È un punto di partenza verso un percorso di riscossa». Peccato che, a conti fatti, l'Orlando festoso non abbia risolto niente. Anzi. La situazione è peggiorata, come attesta uno studio del 2016 condotto dall'Iss che analizza la situazione ambientale in 38 Comuni, fra Napoli e Caserta. La resurrezione, per il nostro, è sempre a portata di mano. Così il Lazzaro della Ditta viene nominato, sotto il governo Renzi, ministro della Giustizia.
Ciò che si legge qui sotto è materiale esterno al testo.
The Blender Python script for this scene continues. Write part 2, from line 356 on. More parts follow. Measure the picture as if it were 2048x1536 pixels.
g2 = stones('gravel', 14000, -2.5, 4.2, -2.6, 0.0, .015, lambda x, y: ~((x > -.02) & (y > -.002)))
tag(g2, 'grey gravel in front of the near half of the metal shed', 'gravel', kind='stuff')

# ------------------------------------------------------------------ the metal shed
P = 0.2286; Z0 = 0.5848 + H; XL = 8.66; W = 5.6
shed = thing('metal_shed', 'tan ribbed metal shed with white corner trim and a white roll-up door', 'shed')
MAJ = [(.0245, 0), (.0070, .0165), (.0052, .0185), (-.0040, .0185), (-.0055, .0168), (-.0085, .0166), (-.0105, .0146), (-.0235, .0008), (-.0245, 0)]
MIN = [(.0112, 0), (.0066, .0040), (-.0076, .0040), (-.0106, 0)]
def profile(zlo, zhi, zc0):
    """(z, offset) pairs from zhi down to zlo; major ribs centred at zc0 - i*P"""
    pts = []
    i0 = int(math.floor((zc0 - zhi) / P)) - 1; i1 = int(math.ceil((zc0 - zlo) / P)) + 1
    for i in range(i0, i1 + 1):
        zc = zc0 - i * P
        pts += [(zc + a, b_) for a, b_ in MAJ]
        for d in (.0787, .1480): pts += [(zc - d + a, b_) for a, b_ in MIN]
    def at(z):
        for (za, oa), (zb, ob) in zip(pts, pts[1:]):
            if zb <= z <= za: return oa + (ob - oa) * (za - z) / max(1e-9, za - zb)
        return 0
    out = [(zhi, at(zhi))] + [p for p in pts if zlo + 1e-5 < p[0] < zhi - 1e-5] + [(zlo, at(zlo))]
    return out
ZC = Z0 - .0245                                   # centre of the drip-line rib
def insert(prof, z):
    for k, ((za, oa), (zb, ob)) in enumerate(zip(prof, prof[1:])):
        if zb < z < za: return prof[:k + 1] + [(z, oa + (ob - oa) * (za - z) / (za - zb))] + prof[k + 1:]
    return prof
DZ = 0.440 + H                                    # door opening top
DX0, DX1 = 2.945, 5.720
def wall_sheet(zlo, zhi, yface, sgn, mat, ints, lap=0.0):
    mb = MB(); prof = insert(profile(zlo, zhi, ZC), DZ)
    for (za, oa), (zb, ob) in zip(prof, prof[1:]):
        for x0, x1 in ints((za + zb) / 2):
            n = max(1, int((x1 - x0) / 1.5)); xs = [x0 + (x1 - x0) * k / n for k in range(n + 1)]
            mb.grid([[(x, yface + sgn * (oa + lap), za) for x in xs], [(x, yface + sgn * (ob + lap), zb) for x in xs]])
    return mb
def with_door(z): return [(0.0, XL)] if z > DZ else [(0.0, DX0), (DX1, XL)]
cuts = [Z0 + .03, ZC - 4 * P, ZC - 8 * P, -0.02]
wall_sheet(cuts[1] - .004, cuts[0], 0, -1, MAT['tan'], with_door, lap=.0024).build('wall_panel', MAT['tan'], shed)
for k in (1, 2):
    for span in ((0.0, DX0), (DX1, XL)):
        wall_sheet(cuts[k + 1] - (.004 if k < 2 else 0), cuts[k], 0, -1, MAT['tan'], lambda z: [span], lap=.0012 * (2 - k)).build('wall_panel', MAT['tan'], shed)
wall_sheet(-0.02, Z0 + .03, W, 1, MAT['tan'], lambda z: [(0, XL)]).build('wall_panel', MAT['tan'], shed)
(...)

Per uno che ha scelto giurisprudenza, senza una laurea né un impiego nel settore legale alle spalle, anzi, senza mai aver lavorato in vita sua, l'opportunità offerta dal Bottegone Rosso è un regalo sconsiderato, sulla pelle degli italiani. Dall'ufficio di via Arenula, Orlando va oltre le aspettative, sfruttando la sua aurea mediocrità per una riforma delle carceri destinata a migliorare la condizione dei detenuti. Il provvedimento, apprezzabile, ha l'intento di rafforzare le misure alternative al carcere, valorizzando il percorso di riabilitazione al fine di restituire la dignità perduta ai povericristi dietro le sbarre. Nonostante le buone intenzioni, la riforma non passerà per l'opposizione di Lega e M5S, soprattutto per la grottesca incompetenza del ministro Bonafede. Altro giro, altro ministero: Gentiloni lo conferma, da buon comunista solidale, al ministero di Via Arenula. Gli anni passano, il governo Gentiloni si esaurisce ma Orlando non finisce mai la sua ascesa. Così nel 2019 la Ditta gli conferisce l'ennesimo incarico per mediocrità acquisita: la vice-segreteria del Pd. Da sempre, è fallimentare anche nelle previsioni. Sul movimento delle Sardine ha dichiarato: «Bisogna ringraziarle, sono giovani. E dare loro una rappresentanza». Le Sardine sono scomparse, i comunisti pure, ma Orlando resiste come l'ultimo dei mohicani. Draghi lo ha nominato ministro del Lavoro, lui che non ha mai sgobbato in tutta la sua vita. Lunga vita ai burocrati senza nerbo.